A four-motor set-up and almost 1,000 bhp
Early information suggests the electric M3 could use a four-motor layout, with one motor at each wheel. On paper, that is extreme. In the context of a high-end sports saloon, though, it makes perfect sense. The expected output is said to be close to 1,000 bhp, which would put this M3 in a completely different performance bracket from conventional fast saloons.
But brute force is only part of the story. A spectacular figure on a press release tells you nothing, on its own, about chassis balance, mid-range response or how deft the car will feel when the road starts to tighten up. With an M3, the real question is not simply how hard it pulls, but how it delivers that pace.
BMW M knows this territory well. The brand has built its reputation on cars that are not just quick, but sharp in the steering, traction and overall driver involvement departments. With four motors, the promise is different: more electronic control, more flexibility over torque delivery, and potentially formidable traction. The challenge will be making it feel alive from behind the wheel, not merely efficient on a test programme.
The petrol M3 lives on, though it is changing too
The reassuring news for traditionalists is that the petrol M3 is not going away. It will move to a new generation, still on BMW’s CLAR platform, while borrowing some of the Neue Klasse design thinking. So BMW is not severing the link with its combustion past; it is updating it rather than erasing it.
That tells you a lot about the market BMW is dealing with. High-performance cars can no longer ignore electrification, but nor can they throw away the ingredients that made them desirable in the first place. Munich is trying to square a difficult circle: modernise without confusing buyers, and electrify without making the car feel generic.
For customers, that creates a proper dilemma, which is no bad thing. The petrol M3 will probably still have the edge for mechanical feel, sound and tradition. The electric M3, meanwhile, should offer sharper responses, headline-grabbing performance and a more contemporary image. Two philosophies, one badge and almost the same price.
Why this matters to M3 buyers
The real story here is not simply whether the electric M3 will be fast. It is what BMW wants its most emotionally loaded badge to stand for. By refusing to create a wide price gap between petrol and electric, the brand is putting both cars on much the same symbolic footing. One is not there to replace the other. They are competing for the same space.

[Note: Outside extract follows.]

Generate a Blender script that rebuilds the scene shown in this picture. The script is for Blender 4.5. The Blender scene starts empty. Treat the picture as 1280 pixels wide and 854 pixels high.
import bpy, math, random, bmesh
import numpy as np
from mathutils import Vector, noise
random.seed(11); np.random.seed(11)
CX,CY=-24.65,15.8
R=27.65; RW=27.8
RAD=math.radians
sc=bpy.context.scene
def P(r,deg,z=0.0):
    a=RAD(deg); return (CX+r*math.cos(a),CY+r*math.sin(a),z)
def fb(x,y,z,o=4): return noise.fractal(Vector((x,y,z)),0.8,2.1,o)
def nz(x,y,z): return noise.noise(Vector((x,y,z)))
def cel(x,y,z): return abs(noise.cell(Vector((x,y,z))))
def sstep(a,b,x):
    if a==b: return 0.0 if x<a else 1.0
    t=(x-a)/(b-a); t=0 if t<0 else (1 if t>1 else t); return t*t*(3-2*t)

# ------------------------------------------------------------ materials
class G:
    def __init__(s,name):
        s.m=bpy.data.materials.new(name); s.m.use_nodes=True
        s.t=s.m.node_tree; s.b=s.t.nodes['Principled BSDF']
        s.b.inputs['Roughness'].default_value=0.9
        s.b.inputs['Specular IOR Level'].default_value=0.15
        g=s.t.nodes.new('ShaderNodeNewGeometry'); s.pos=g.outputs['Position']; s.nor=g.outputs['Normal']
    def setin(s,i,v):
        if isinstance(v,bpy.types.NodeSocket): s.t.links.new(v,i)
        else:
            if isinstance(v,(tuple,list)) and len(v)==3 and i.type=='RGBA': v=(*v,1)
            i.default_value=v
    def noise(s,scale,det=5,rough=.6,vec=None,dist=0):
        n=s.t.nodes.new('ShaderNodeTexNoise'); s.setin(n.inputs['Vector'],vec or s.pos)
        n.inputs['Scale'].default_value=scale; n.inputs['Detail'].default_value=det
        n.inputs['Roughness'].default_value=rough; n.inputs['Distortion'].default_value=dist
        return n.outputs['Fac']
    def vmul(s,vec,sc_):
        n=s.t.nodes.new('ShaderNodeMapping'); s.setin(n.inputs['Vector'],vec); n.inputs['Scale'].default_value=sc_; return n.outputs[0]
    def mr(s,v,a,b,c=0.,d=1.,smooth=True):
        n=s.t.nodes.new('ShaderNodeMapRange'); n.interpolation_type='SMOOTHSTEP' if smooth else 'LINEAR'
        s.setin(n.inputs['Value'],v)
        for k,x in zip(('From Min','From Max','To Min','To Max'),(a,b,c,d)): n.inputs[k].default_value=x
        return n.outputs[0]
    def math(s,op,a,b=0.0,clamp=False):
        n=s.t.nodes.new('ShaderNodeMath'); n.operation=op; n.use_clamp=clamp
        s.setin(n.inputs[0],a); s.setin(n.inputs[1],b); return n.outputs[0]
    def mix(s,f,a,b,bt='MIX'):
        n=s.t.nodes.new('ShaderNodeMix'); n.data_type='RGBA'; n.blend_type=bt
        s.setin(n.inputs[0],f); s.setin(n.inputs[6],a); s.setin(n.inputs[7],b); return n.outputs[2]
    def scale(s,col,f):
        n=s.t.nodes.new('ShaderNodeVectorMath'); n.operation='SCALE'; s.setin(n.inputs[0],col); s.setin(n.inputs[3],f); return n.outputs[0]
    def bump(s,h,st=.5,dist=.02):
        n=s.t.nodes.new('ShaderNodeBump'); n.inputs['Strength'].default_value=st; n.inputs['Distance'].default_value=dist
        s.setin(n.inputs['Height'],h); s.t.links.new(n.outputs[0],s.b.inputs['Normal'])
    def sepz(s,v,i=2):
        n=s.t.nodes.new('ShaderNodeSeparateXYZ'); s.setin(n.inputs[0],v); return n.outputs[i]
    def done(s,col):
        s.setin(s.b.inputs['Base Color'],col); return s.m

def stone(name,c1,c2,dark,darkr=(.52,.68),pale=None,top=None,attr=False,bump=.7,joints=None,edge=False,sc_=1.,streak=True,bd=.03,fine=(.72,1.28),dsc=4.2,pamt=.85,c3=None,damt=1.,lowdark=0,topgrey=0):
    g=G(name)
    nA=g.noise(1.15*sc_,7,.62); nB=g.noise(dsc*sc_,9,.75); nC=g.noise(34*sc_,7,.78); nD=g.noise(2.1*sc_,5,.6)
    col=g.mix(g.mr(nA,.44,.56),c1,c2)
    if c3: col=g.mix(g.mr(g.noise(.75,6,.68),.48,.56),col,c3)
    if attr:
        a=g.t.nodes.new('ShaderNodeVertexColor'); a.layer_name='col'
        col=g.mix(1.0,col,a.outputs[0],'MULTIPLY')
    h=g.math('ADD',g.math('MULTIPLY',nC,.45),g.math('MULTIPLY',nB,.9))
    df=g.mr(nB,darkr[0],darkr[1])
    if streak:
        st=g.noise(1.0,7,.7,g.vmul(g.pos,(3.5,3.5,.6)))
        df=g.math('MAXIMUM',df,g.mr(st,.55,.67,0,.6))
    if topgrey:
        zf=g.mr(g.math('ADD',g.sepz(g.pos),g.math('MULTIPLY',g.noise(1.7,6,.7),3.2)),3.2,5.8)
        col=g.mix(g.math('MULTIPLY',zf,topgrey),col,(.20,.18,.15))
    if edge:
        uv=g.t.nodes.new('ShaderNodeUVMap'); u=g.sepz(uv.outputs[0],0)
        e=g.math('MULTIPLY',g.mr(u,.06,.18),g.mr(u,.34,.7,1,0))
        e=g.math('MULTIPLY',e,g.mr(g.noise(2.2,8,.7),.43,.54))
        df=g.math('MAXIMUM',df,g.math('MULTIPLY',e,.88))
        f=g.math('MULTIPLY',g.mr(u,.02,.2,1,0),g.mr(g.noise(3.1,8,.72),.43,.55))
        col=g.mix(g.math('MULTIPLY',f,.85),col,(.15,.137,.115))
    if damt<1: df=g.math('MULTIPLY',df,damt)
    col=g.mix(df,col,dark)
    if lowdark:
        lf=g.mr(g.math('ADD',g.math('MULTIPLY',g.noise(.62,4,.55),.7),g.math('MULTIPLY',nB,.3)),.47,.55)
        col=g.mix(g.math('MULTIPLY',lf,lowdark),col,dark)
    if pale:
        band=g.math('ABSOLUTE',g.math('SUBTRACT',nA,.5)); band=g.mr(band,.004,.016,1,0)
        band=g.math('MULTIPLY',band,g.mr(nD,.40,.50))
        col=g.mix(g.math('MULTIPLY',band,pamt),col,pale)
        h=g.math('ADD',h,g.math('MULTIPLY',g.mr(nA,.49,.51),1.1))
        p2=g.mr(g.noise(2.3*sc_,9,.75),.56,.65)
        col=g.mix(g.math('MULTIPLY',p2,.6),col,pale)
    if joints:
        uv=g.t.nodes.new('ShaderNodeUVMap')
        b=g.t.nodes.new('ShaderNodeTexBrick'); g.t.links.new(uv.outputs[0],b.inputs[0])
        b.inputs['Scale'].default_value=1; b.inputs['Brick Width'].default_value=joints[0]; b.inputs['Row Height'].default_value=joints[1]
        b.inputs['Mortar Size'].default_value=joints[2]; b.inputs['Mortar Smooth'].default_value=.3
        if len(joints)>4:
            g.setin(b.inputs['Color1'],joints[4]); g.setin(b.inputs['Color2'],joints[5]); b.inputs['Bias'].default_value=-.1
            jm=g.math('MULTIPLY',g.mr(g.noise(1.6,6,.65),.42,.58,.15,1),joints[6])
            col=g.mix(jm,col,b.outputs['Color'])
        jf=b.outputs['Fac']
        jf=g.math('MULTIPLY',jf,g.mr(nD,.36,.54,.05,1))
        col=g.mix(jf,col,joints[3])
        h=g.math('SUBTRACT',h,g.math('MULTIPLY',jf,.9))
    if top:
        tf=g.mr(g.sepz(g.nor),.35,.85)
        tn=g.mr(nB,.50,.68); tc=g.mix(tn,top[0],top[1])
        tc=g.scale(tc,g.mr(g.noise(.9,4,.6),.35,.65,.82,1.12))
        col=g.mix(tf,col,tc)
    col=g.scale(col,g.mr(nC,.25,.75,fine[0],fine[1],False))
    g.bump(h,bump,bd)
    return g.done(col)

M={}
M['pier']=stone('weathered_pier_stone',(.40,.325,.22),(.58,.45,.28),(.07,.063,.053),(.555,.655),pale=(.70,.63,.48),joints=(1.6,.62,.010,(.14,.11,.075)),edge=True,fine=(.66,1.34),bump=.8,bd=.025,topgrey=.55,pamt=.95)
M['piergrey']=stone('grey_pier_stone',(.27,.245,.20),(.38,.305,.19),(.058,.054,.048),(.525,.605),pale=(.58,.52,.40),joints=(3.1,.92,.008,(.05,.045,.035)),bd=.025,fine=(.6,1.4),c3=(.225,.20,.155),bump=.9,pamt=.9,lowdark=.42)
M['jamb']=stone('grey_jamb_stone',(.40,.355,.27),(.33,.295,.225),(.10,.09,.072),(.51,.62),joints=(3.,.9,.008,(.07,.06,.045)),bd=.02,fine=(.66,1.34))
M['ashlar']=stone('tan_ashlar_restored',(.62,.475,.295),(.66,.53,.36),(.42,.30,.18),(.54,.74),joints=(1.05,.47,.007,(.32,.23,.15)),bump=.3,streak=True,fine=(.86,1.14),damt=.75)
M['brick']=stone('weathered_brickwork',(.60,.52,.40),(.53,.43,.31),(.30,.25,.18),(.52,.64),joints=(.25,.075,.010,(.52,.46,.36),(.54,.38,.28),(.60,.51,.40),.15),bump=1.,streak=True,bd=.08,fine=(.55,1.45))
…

For enthusiasts, that makes sense. It forces the decision onto substance rather than budget alone, and it avoids the electric M3 being treated like a compromised or second-tier version. The big unknown remains the same, though: what it feels like on the road. That is where BMW will win or lose people, far more than in a launch presentation.
BMW is choosing continuity over rupture
BMW M is moving carefully, but it is not standing still. The electric M3 sounds expensive, technically ambitious and very powerful. The petrol car will carry on with its own evolution. Munich is effectively protecting the M3 name by giving it two directions, rather than locking it into one ideology.
- The electric M3 is expected to be priced close to the petrol version.
- BMW M wants the two powertrains to coexist without a major price gap.
- The new electric car will be based on the Neue Klasse platform.
- A four-motor layout has been discussed, with almost 1,000 bhp.
- The petrol M3 will continue on the CLAR platform.
- The real test will be the driving feel, not just the headline figures.